WHAT IS BEING ASKED ▸ From the first line of the data below through the line bearing "GATE = (-9.30", reproduce each line exactly; do not include pictures.
++++++
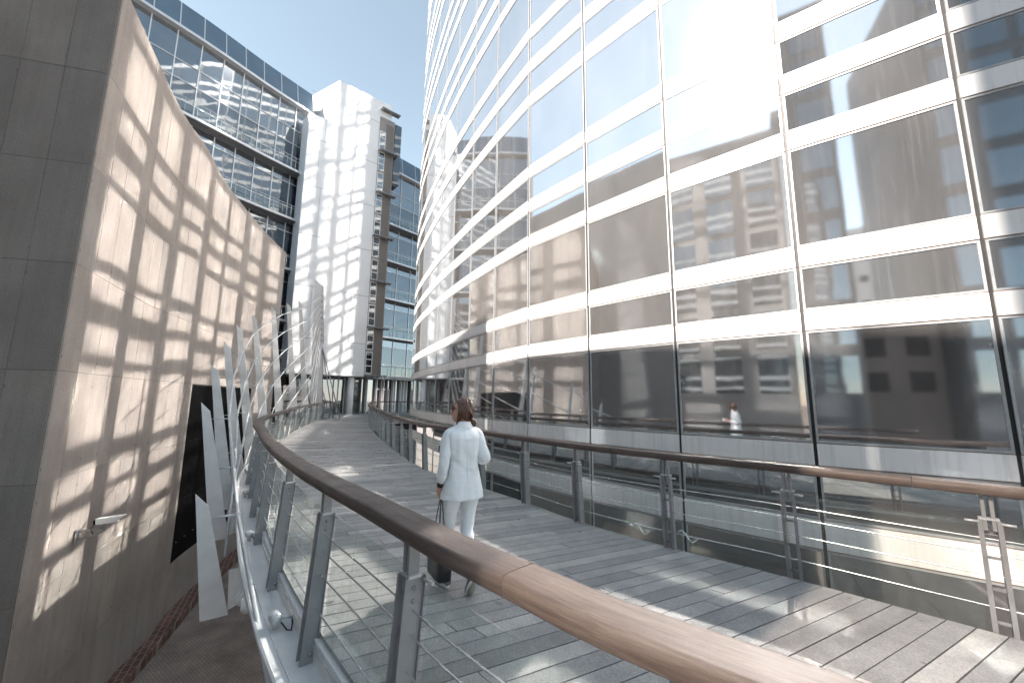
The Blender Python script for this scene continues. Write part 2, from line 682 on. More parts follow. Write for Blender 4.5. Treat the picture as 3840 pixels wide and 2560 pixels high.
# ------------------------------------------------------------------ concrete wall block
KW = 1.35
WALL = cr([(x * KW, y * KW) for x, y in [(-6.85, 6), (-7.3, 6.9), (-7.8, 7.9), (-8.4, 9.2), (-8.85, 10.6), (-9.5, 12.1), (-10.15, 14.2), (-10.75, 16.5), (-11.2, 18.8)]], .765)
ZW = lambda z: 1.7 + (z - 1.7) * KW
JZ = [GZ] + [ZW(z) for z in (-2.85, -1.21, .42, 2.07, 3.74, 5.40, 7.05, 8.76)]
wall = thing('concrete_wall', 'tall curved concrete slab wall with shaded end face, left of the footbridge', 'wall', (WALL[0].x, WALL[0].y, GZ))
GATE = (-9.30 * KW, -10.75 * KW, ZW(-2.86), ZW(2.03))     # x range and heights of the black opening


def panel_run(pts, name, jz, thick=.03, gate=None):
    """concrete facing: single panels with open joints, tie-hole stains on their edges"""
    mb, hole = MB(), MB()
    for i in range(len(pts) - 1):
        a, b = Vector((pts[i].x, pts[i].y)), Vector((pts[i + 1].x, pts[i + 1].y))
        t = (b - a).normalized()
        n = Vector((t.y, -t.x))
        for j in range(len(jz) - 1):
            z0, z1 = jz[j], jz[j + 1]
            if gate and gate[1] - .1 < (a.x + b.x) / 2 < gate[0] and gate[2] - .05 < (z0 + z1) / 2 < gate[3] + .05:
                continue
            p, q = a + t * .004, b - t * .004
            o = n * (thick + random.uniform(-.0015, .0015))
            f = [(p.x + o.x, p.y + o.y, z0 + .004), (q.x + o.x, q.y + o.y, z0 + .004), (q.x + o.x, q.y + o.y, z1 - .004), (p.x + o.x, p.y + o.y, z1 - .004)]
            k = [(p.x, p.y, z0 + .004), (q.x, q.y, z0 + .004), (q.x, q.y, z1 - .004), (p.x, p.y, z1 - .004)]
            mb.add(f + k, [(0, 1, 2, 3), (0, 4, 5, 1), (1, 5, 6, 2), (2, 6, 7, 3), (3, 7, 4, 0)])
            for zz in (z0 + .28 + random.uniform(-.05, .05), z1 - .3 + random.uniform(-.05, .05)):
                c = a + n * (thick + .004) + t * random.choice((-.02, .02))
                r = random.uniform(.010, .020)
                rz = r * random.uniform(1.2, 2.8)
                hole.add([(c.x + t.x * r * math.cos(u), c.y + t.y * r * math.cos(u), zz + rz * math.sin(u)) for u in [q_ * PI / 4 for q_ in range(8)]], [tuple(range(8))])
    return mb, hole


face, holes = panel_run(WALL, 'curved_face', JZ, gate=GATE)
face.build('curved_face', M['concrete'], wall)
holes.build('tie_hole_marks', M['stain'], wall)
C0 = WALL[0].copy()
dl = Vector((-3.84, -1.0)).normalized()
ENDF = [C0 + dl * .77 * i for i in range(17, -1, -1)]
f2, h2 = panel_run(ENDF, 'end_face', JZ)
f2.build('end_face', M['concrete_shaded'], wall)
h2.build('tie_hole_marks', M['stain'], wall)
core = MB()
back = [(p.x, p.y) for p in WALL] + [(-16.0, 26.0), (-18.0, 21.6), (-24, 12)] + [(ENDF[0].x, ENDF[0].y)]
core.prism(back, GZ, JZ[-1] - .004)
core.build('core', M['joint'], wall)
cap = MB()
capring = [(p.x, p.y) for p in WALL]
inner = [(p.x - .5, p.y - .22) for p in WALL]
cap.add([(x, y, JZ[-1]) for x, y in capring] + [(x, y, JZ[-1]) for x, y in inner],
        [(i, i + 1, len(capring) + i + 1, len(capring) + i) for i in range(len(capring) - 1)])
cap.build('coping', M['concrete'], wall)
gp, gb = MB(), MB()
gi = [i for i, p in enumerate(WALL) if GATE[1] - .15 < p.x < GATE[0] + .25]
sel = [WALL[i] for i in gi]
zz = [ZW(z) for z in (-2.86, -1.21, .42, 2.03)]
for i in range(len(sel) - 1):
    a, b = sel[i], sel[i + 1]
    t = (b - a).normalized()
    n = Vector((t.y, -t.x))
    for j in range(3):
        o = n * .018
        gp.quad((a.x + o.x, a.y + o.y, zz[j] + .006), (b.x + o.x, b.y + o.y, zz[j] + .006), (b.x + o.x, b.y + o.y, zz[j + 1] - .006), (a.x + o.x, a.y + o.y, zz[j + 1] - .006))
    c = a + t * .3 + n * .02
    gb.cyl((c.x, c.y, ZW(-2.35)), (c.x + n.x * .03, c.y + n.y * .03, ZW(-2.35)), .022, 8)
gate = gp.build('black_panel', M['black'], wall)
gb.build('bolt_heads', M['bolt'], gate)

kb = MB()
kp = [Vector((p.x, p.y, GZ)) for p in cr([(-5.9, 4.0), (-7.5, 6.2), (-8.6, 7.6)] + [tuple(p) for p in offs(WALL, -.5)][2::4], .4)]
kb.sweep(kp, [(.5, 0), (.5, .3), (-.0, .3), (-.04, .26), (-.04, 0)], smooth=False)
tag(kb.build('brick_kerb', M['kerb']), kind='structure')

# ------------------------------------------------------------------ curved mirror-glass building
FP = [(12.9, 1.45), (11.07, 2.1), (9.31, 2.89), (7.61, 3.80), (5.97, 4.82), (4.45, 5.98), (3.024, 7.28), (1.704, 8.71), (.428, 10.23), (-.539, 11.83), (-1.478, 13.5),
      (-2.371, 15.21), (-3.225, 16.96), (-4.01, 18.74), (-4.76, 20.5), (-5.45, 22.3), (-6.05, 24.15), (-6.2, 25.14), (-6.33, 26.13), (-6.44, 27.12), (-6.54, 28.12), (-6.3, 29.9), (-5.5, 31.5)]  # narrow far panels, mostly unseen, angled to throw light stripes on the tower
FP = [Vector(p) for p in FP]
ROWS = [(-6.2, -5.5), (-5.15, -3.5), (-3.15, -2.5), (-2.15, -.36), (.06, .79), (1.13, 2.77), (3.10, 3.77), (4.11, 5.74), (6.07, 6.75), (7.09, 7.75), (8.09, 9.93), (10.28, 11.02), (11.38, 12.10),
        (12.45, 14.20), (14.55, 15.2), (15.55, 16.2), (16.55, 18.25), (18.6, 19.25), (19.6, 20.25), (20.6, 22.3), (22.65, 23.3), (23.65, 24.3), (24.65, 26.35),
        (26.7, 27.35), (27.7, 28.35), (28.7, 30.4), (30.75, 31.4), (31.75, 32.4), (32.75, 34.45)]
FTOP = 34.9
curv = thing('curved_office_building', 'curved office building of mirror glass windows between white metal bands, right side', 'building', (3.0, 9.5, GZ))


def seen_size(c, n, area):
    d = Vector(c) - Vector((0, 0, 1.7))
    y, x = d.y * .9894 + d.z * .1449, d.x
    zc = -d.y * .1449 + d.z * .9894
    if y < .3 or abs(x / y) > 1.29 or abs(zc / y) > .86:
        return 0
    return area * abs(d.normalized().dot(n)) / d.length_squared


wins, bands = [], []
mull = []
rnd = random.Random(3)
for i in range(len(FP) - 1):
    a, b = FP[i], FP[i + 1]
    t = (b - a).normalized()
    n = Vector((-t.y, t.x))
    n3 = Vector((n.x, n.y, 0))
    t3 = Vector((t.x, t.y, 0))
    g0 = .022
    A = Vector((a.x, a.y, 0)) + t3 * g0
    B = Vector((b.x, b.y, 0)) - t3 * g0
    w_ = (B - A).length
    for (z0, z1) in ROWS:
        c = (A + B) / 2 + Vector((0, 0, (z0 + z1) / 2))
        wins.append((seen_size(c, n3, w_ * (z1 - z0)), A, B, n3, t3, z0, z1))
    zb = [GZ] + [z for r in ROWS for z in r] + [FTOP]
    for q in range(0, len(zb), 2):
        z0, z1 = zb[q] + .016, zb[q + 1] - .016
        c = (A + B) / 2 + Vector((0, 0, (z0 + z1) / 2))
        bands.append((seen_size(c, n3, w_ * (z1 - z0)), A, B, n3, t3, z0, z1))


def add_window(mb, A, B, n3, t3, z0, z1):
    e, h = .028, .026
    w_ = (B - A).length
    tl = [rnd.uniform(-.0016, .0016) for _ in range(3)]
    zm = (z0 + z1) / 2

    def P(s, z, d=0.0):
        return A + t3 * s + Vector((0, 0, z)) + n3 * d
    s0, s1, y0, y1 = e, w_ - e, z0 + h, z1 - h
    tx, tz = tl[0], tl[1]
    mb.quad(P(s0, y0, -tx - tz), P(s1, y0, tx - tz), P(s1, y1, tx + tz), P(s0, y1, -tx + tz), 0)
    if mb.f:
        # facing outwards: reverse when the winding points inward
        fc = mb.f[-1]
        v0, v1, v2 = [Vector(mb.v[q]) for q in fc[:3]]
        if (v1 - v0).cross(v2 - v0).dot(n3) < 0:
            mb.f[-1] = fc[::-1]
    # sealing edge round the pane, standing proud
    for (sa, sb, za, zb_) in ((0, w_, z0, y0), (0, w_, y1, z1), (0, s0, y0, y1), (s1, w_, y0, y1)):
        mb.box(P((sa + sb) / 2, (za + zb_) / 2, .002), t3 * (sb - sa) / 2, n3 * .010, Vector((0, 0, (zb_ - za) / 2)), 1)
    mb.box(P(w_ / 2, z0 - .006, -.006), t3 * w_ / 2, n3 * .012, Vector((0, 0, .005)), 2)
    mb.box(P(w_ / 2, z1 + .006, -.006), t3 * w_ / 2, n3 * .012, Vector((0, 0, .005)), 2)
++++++
WRITTEN RESPONSE ▸
The Blender Python script for this scene continues. Write part 2, from line 682 on. More parts follow. Write for Blender 4.5. Treat the picture as 3840 pixels wide and 2560 pixels high.
# ------------------------------------------------------------------ concrete wall block
KW = 1.35
WALL = cr([(x * KW, y * KW) for x, y in [(-6.85, 6), (-7.3, 6.9), (-7.8, 7.9), (-8.4, 9.2), (-8.85, 10.6), (-9.5, 12.1), (-10.15, 14.2), (-10.75, 16.5), (-11.2, 18.8)]], .765)
ZW = lambda z: 1.7 + (z - 1.7) * KW
JZ = [GZ] + [ZW(z) for z in (-2.85, -1.21, .42, 2.07, 3.74, 5.40, 7.05, 8.76)]
wall = thing('concrete_wall', 'tall curved concrete slab wall with shaded end face, left of the footbridge', 'wall', (WALL[0].x, WALL[0].y, GZ))
GATE = (-9.30 * KW, -10.75 * KW, ZW(-2.86), ZW(2.03))     # x range and heights of the black opening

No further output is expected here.